Honestly, I'm not a huge fan of injecting outside properties into another established canon, so I was ready to not be a huge fan of Grifter, Voodoo and Stormwatch showing up in the DCU. Therefore, I was ready for Stormwatch #1 to possibly suck. The first issue of this series introduces the team consisting Jenny Quantum, Jack Hawksmoor, the Engineer and Martian Manhunter alongside three brand new characters including one called the Eminence of Blades (they're really running out of names). This incarnation of is part of an organization that has protected Earth in secret for centuries. They don't believe themselves to be superheroes, but prefer the term "professionals." It's a thin premise as far as ironing these no nonsense protagonists into the fold, but it serves its purpose.
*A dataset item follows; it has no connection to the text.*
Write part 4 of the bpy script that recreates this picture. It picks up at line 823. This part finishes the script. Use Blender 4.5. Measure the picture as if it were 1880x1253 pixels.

Here's my problem: the purpose it serves simply doesn't work. Stormwatch (basically the Authority) could NEVER exist in the same space as the Justice League. They'd spend 30 pages a month at each other's throats instead of getting sh** done. It'd be like Congress...or my parents. The League would find Stormwatch to be excessive and just like Stormwatch would probably think the League is a bunch of pussies. Except Batman...because he thinks EVERYONE'S a pussy. DC is a universe built on archetypal superheroes. They're the standard. They don't need to be edgy and that's not what anyone really reads DC for, so it's redundant to have a bunch of tough guys come in and call the Superfriends lightweights.
Be all that as it may, this is still a halfway decent book. Cornell does the best he can with the task he's been given. It's not quite action packed, but there's enough of a balance between action and exposition to keep the story progressing. The best part of this for me is that the first Big Bad is the Moon...the evil talking Moon. That's just f**kin awesome. Sepulvelda's artwork makes every look like they're staring into the Sun with a lot of squinting that's supposed to look like hardcore faces. Stormwatch is passable read until the Justice League makes an appearance in the book to kick their asses and remind them whose house it is. Bottom Line: Sloppy yet salvageable artwork, balanced pace, thin crossover premise, but great potential...just not now. 6.5 out of 10.